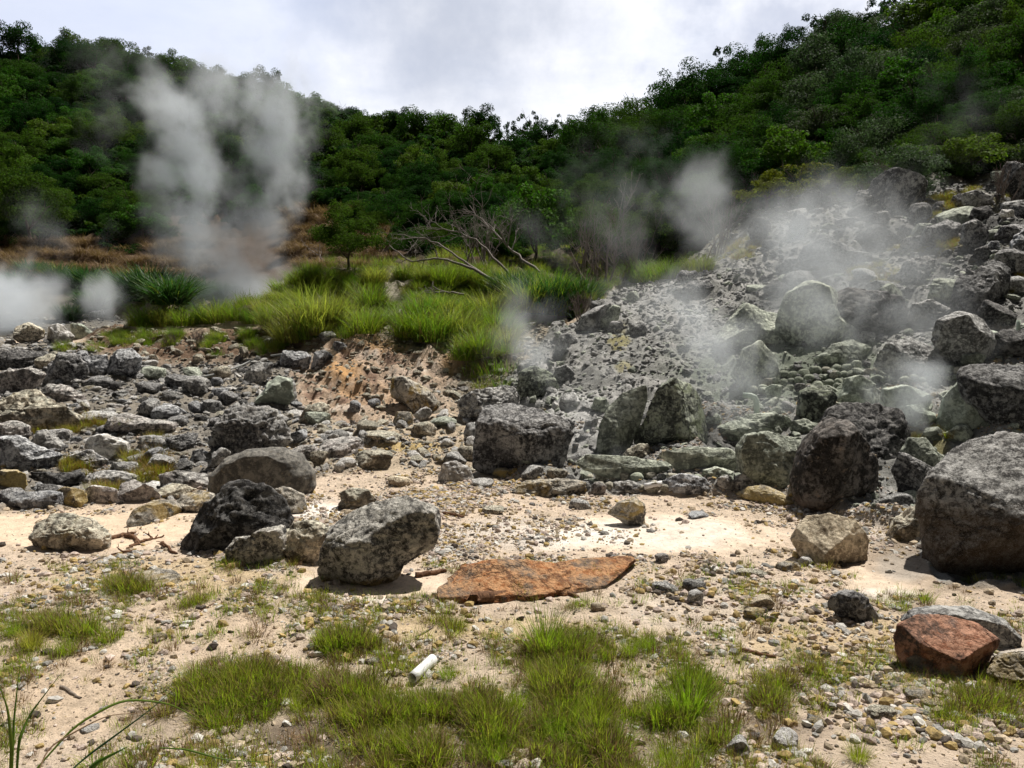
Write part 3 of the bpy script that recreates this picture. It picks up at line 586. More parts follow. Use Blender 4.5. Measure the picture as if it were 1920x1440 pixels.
# left rock field
B('big blue grey boulder at the top right of the left rock field', 'bluegrey', '196,700 203,672 215,656 243,652 266,670 262,692 238,710 210,708', rough=.06)
B('blue grey slab leaning against the big blue grey boulder', 'bluegrey', '148,698 155,672 178,660 200,662 205,690 190,706 165,704')
B('jagged dark boulder left of the blue grey pair', 'darkgrey', '80,712 85,682 110,660 150,666 166,690 160,716 110,718', rough=.08)
B('flat dark boulder at the top left of the rock field', 'black', '-20,690 0,664 30,655 72,660 96,680 80,694 30,694', rough=.06)
B('pale purple grey boulder below the flat dark boulder', 'mauve', '-30,738 0,700 55,688 82,702 72,722 30,744', rough=.06)
B('huge brown topped crumbling mound of rock at the left edge', 'tangrey', '-80,815 -20,770 30,735 75,721 112,745 142,785 130,812 50,818', rough=.07, thick=.7)
B('pinkish grey rock draped over the mound', 'mauve', '75,736 88,720 120,722 160,742 150,754 120,748', thick=.8)
B('cracked cream boulder in two pieces in the left field', 'white', '160,842 168,822 195,814 240,832 243,852 215,866 185,856', rough=.08)
B('cream and black rock below the cracked cream boulder', 'crumbly', '112,882 125,856 165,842 200,862 208,876 160,882')
B('wide sloping blue grey boulder at the left edge', 'bluegrey', '-30,878 -10,820 35,818 88,845 119,858 105,878 50,884', rough=.05)
B('rounded pale grey boulder above the wide sloping boulder', 'grey', '56,828 68,808 85,806 120,836 116,846 80,840')
B('knobby mauve boulder at far left edge', 'mauve', '-20,826 -5,795 25,790 52,800 56,818 20,830')
B('grey brown rock with dark hollow left of the grass tuft', 'mauve', '40,800 50,786 95,786 122,796 118,806 60,808', thick=.8)
B('crumbling pale boulder with black hollows', 'crumbly', '396,845 405,800 425,775 455,759 500,765 530,790 541,830 500,848 450,853 410,862', rough=.11, lobes=.6)
B('dark boulder left of the loaf shaped boulder', 'grey', '384,880 390,850 415,840 432,846 430,868 400,884')
B('small dark boulder beside the dark boulder', 'darkgrey', '354,868 360,845 378,842 386,860 378,874')
B('steep grey boulder beside the hose', 'grey', '452,718 465,690 488,678 511,680 508,704 480,722', rough=.05)
B('pale green wedge boulder below the hose', 'palegreen', '466,760 485,728 520,705 546,712 553,745 530,762 500,764', rough=.05)
B('mauve grey rock right of the pale green wedge', 'steamgrey', '520,750 530,712 552,715 556,745 540,760')
B('blue grey split boulder under the grass bank', 'bluegrey', '525,685 530,658 560,654 582,668 578,690 545,692')
B('grey rocks blue sided boulder right of the split boulder', 'bluegrey', '580,690 588,660 610,655 628,670 620,690', rough=.06)
B('tall ochre and grey boulder at the foot of the orange cliff', 'ochre', '730,745 732,712 750,702 775,716 810,738 832,766 826,780 790,778 755,760', rough=.05)
B('slanted grey slab below the orange cliff', 'tangrey', '556,792 575,762 600,755 618,760 612,782 585,795')
B('orange patched flat slab in front of the cobble wall', 'ochre', '958,922 985,903 1050,898 1096,905 1100,925 1040,934 980,932', thick=.8)
B('pinkish knob at the left end of the cobble wall', 'mauve', '1100,925 1112,908 1125,903 1137,912 1134,928')
B('dark grey pinkish block in front of the cobble wall', 'grey', '1140,922 1150,905 1180,902 1206,910 1205,926 1165,928')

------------

**THE TASK:** Every line is to be duplicated exactly, though pictures stay out.

**RESULT OF THE EXERCISE:**
Write part 3 of the bpy script that recreates this picture. It picks up at line 586. More parts follow. Use Blender 4.5. Measure the picture as if it were 1920x1440 pixels.
# left rock field
B('big blue grey boulder at the top right of the left rock field', 'bluegrey', '196,700 203,672 215,656 243,652 266,670 262,692 238,710 210,708', rough=.06)
B('blue grey slab leaning against the big blue grey boulder', 'bluegrey', '148,698 155,672 178,660 200,662 205,690 190,706 165,704')
B('jagged dark boulder left of the blue grey pair', 'darkgrey', '80,712 85,682 110,660 150,666 166,690 160,716 110,718', rough=.08)
B('flat dark boulder at the top left of the rock field', 'black', '-20,690 0,664 30,655 72,660 96,680 80,694 30,694', rough=.06)
B('pale purple grey boulder below the flat dark boulder', 'mauve', '-30,738 0,700 55,688 82,702 72,722 30,744', rough=.06)
B('huge brown topped crumbling mound of rock at the left edge', 'tangrey', '-80,815 -20,770 30,735 75,721 112,745 142,785 130,812 50,818', rough=.07, thick=.7)
B('pinkish grey rock draped over the mound', 'mauve', '75,736 88,720 120,722 160,742 150,754 120,748', thick=.8)
B('cracked cream boulder in two pieces in the left field', 'white', '160,842 168,822 195,814 240,832 243,852 215,866 185,856', rough=.08)
B('cream and black rock below the cracked cream boulder', 'crumbly', '112,882 125,856 165,842 200,862 208,876 160,882')
B('wide sloping blue grey boulder at the left edge', 'bluegrey', '-30,878 -10,820 35,818 88,845 119,858 105,878 50,884', rough=.05)
B('rounded pale grey boulder above the wide sloping boulder', 'grey', '56,828 68,808 85,806 120,836 116,846 80,840')
B('knobby mauve boulder at far left edge', 'mauve', '-20,826 -5,795 25,790 52,800 56,818 20,830')
B('grey brown rock with dark hollow left of the grass tuft', 'mauve', '40,800 50,786 95,786 122,796 118,806 60,808', thick=.8)
B('crumbling pale boulder with black hollows', 'crumbly', '396,845 405,800 425,775 455,759 500,765 530,790 541,830 500,848 450,853 410,862', rough=.11, lobes=.6)
B('dark boulder left of the loaf shaped boulder', 'grey', '384,880 390,850 415,840 432,846 430,868 400,884')
B('small dark boulder beside the dark boulder', 'darkgrey', '354,868 360,845 378,842 386,860 378,874')
B('steep grey boulder beside the hose', 'grey', '452,718 465,690 488,678 511,680 508,704 480,722', rough=.05)
B('pale green wedge boulder below the hose', 'palegreen', '466,760 485,728 520,705 546,712 553,745 530,762 500,764', rough=.05)
B('mauve grey rock right of the pale green wedge', 'steamgrey', '520,750 530,712 552,715 556,745 540,760')
B('blue grey split boulder under the grass bank', 'bluegrey', '525,685 530,658 560,654 582,668 578,690 545,692')
B('grey rocks blue sided boulder right of the split boulder', 'bluegrey', '580,690 588,660 610,655 628,670 620,690', rough=.06)
B('tall ochre and grey boulder at the foot of the orange cliff', 'ochre', '730,745 732,712 750,702 775,716 810,738 832,766 826,780 790,778 755,760', rough=.05)
B('slanted grey slab below the orange cliff', 'tangrey', '556,792 575,762 600,755 618,760 612,782 585,795')
B('orange patched flat slab in front of the cobble wall', 'ochre', '958,922 985,903 1050,898 1096,905 1100,925 1040,934 980,932', thick=.8)
B('pinkish knob at the left end of the cobble wall', 'mauve', '1100,925 1112,908 1125,903 1137,912 1134,928')
B('dark grey pinkish block in front of the cobble wall', 'grey', '1140,922 1150,905 1180,902 1206,910 1205,926 1165,928')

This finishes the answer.